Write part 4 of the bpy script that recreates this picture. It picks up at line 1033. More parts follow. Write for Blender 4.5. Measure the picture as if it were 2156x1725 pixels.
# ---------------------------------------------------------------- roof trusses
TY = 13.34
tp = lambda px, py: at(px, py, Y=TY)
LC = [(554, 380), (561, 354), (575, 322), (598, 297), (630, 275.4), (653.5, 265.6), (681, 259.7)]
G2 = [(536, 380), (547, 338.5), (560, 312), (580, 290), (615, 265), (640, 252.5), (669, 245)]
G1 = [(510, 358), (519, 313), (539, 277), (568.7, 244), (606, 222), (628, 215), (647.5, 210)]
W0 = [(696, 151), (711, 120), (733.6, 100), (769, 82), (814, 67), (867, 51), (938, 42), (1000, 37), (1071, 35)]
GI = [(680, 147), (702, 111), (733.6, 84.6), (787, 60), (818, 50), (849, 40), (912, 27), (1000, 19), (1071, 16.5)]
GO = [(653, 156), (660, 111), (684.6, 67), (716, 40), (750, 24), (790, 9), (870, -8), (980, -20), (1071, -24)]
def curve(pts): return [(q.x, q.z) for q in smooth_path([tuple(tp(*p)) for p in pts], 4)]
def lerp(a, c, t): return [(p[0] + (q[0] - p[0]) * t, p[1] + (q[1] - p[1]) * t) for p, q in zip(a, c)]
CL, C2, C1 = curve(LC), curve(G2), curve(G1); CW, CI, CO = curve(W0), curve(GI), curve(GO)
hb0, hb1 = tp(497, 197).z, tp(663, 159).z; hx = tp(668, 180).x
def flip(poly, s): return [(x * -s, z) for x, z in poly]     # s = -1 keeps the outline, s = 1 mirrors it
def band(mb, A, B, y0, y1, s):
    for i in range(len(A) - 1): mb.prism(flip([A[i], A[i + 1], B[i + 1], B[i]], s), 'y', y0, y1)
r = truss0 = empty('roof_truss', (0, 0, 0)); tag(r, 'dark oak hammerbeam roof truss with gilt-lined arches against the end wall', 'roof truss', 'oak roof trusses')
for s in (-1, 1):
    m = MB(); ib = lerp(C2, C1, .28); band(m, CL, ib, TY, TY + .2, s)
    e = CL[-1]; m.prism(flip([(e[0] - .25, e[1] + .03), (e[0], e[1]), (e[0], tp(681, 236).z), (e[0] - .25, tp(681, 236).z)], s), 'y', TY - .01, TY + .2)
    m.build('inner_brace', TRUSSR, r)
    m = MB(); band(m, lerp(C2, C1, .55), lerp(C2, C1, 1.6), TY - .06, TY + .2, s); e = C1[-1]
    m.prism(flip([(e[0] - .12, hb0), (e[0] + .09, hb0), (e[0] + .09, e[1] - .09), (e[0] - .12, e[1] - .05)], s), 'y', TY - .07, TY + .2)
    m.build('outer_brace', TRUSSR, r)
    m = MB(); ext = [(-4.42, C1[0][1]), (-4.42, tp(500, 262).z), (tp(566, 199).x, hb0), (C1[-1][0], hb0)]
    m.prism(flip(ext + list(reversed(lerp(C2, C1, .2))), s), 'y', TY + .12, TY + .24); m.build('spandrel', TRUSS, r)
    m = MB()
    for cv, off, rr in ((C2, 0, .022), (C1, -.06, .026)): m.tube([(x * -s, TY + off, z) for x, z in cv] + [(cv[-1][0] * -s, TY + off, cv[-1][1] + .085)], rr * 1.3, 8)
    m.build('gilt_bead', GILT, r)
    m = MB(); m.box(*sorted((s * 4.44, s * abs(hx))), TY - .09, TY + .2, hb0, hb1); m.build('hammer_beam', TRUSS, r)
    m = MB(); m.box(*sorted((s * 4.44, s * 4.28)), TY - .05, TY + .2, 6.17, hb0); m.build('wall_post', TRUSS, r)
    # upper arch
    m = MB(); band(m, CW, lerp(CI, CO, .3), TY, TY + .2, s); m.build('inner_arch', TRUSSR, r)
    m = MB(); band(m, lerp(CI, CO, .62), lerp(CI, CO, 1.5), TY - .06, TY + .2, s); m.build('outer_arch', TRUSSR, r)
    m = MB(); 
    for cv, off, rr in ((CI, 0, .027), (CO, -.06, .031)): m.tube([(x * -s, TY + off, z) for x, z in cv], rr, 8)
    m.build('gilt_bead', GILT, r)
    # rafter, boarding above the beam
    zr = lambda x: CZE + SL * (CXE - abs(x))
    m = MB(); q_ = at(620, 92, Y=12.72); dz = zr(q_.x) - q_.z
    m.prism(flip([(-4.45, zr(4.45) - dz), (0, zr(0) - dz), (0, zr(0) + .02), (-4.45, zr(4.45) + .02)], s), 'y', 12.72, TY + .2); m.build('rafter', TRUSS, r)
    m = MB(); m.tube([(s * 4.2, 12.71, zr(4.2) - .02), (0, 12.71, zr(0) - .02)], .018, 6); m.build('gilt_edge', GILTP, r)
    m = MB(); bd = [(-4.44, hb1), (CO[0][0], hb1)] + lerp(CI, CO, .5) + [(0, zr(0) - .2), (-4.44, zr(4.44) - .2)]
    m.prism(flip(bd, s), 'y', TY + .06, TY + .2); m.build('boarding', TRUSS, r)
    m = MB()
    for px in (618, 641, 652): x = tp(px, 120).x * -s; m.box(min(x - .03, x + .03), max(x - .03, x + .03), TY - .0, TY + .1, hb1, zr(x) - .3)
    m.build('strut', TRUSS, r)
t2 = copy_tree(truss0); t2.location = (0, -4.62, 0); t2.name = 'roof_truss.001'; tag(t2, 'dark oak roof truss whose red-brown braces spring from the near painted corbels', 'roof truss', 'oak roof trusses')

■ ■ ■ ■

Write out every line exactly as it stands.

Write part 4 of the bpy script that recreates this picture. It picks up at line 1033. More parts follow. Write for Blender 4.5. Measure the picture as if it were 2156x1725 pixels.
# ---------------------------------------------------------------- roof trusses
TY = 13.34
tp = lambda px, py: at(px, py, Y=TY)
LC = [(554, 380), (561, 354), (575, 322), (598, 297), (630, 275.4), (653.5, 265.6), (681, 259.7)]
G2 = [(536, 380), (547, 338.5), (560, 312), (580, 290), (615, 265), (640, 252.5), (669, 245)]
G1 = [(510, 358), (519, 313), (539, 277), (568.7, 244), (606, 222), (628, 215), (647.5, 210)]
W0 = [(696, 151), (711, 120), (733.6, 100), (769, 82), (814, 67), (867, 51), (938, 42), (1000, 37), (1071, 35)]
GI = [(680, 147), (702, 111), (733.6, 84.6), (787, 60), (818, 50), (849, 40), (912, 27), (1000, 19), (1071, 16.5)]
GO = [(653, 156), (660, 111), (684.6, 67), (716, 40), (750, 24), (790, 9), (870, -8), (980, -20), (1071, -24)]
def curve(pts): return [(q.x, q.z) for q in smooth_path([tuple(tp(*p)) for p in pts], 4)]
def lerp(a, c, t): return [(p[0] + (q[0] - p[0]) * t, p[1] + (q[1] - p[1]) * t) for p, q in zip(a, c)]
CL, C2, C1 = curve(LC), curve(G2), curve(G1); CW, CI, CO = curve(W0), curve(GI), curve(GO)
hb0, hb1 = tp(497, 197).z, tp(663, 159).z; hx = tp(668, 180).x
def flip(poly, s): return [(x * -s, z) for x, z in poly]     # s = -1 keeps the outline, s = 1 mirrors it
def band(mb, A, B, y0, y1, s):
    for i in range(len(A) - 1): mb.prism(flip([A[i], A[i + 1], B[i + 1], B[i]], s), 'y', y0, y1)
r = truss0 = empty('roof_truss', (0, 0, 0)); tag(r, 'dark oak hammerbeam roof truss with gilt-lined arches against the end wall', 'roof truss', 'oak roof trusses')
for s in (-1, 1):
    m = MB(); ib = lerp(C2, C1, .28); band(m, CL, ib, TY, TY + .2, s)
    e = CL[-1]; m.prism(flip([(e[0] - .25, e[1] + .03), (e[0], e[1]), (e[0], tp(681, 236).z), (e[0] - .25, tp(681, 236).z)], s), 'y', TY - .01, TY + .2)
    m.build('inner_brace', TRUSSR, r)
    m = MB(); band(m, lerp(C2, C1, .55), lerp(C2, C1, 1.6), TY - .06, TY + .2, s); e = C1[-1]
    m.prism(flip([(e[0] - .12, hb0), (e[0] + .09, hb0), (e[0] + .09, e[1] - .09), (e[0] - .12, e[1] - .05)], s), 'y', TY - .07, TY + .2)
    m.build('outer_brace', TRUSSR, r)
    m = MB(); ext = [(-4.42, C1[0][1]), (-4.42, tp(500, 262).z), (tp(566, 199).x, hb0), (C1[-1][0], hb0)]
    m.prism(flip(ext + list(reversed(lerp(C2, C1, .2))), s), 'y', TY + .12, TY + .24); m.build('spandrel', TRUSS, r)
    m = MB()
    for cv, off, rr in ((C2, 0, .022), (C1, -.06, .026)): m.tube([(x * -s, TY + off, z) for x, z in cv] + [(cv[-1][0] * -s, TY + off, cv[-1][1] + .085)], rr * 1.3, 8)
    m.build('gilt_bead', GILT, r)
    m = MB(); m.box(*sorted((s * 4.44, s * abs(hx))), TY - .09, TY + .2, hb0, hb1); m.build('hammer_beam', TRUSS, r)
    m = MB(); m.box(*sorted((s * 4.44, s * 4.28)), TY - .05, TY + .2, 6.17, hb0); m.build('wall_post', TRUSS, r)
    # upper arch
    m = MB(); band(m, CW, lerp(CI, CO, .3), TY, TY + .2, s); m.build('inner_arch', TRUSSR, r)
    m = MB(); band(m, lerp(CI, CO, .62), lerp(CI, CO, 1.5), TY - .06, TY + .2, s); m.build('outer_arch', TRUSSR, r)
    m = MB(); 
    for cv, off, rr in ((CI, 0, .027), (CO, -.06, .031)): m.tube([(x * -s, TY + off, z) for x, z in cv], rr, 8)
    m.build('gilt_bead', GILT, r)
    # rafter, boarding above the beam
    zr = lambda x: CZE + SL * (CXE - abs(x))
    m = MB(); q_ = at(620, 92, Y=12.72); dz = zr(q_.x) - q_.z
    m.prism(flip([(-4.45, zr(4.45) - dz), (0, zr(0) - dz), (0, zr(0) + .02), (-4.45, zr(4.45) + .02)], s), 'y', 12.72, TY + .2); m.build('rafter', TRUSS, r)
    m = MB(); m.tube([(s * 4.2, 12.71, zr(4.2) - .02), (0, 12.71, zr(0) - .02)], .018, 6); m.build('gilt_edge', GILTP, r)
    m = MB(); bd = [(-4.44, hb1), (CO[0][0], hb1)] + lerp(CI, CO, .5) + [(0, zr(0) - .2), (-4.44, zr(4.44) - .2)]
    m.prism(flip(bd, s), 'y', TY + .06, TY + .2); m.build('boarding', TRUSS, r)
    m = MB()
    for px in (618, 641, 652): x = tp(px, 120).x * -s; m.box(min(x - .03, x + .03), max(x - .03, x + .03), TY - .0, TY + .1, hb1, zr(x) - .3)
    m.build('strut', TRUSS, r)
t2 = copy_tree(truss0); t2.location = (0, -4.62, 0); t2.name = 'roof_truss.001'; tag(t2, 'dark oak roof truss whose red-brown braces spring from the near painted corbels', 'roof truss', 'oak roof trusses')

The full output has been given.